Is Christianity a joy or a burden?

My son once wrote, "The day-to-day spiritual life lies more in wisdom and responsibility than in 'spirituality' as it is often presented." I thought about his statement for a long time. I am so often looking for the next spiritual experience to come my way that I miss the obvious—most of the Christian life is plugging away at knowing, understanding, and obeying God. There are no formulas. There are no easy three-step solutions. It's simply acting on what I know, then trying to learn some more to do the same.

That doesn't mean I don't occasionally have astounding spiritual moments. I do. However, it's generally been days and days of seeking to know God and follow him that leads to those bright spots of certainty as I bask in the knowledge of his presence. And when those moments come, it's a greater joy than I could have imagined. It's somehow even more stunning because of the mundane day-to-day. Just as a cardinal appearing on the snow startles me with it's contrast, so do days of faithfulness as they are punctuated by the miraculous.

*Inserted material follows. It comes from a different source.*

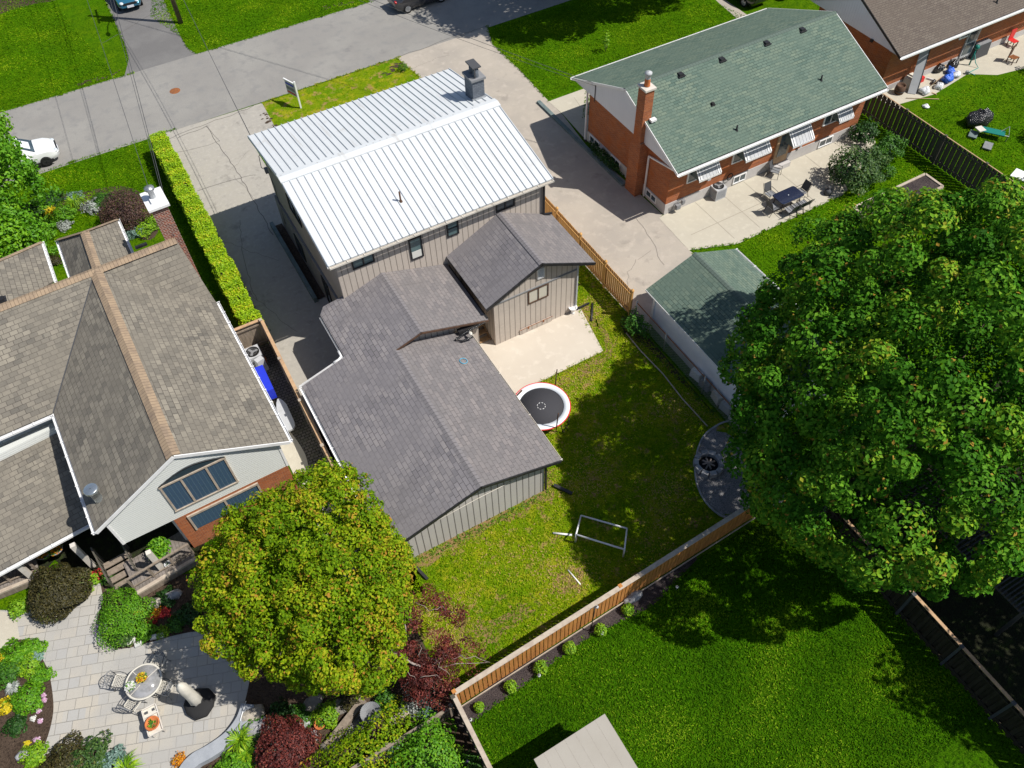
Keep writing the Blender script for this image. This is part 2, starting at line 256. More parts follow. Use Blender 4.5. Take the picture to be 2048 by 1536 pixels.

Gary Gilles says in the Bible study "Faithfulness: The Church's Highest Calling": "Obedience is one of those concepts we both love and hate . . . We don’t always have the luxury of knowing why we must obey or have the privilege of seeing the outcome of our efforts. Think of Moses wandering in the desert for 40 years with tens of thousands of disgruntled Israelites wondering when they would reach God’s promised land. Moses led them faithfully during that time, but never stepped into the land himself. Yet the modern church . . . is increasingly uncomfortable with uncertainty. As a result, it often resorts to applying corporate techniques to measure its progress and quantify the end product of its effort. Hence, obedience now seems to require less faith because it can be measured by the outcome."

Jesus had a simpler and more profound approach to obedience. In John 14:15 he said, “If you love me, you will obey what I command.” Our incentive for obedience is not the end product but something far more intangible: our friendship with God. Because we love him, we want to obey him. Because we trust him, we want to do what he says. That's why "pulling ourselves up by our bootstraps" often doesn't work. We've disconnected the rules from the one who made the rules. Only as we believe he is not only good but has our best interests at heart will we be willing to do what he says. And, shockingly, there is enormous freedom in that.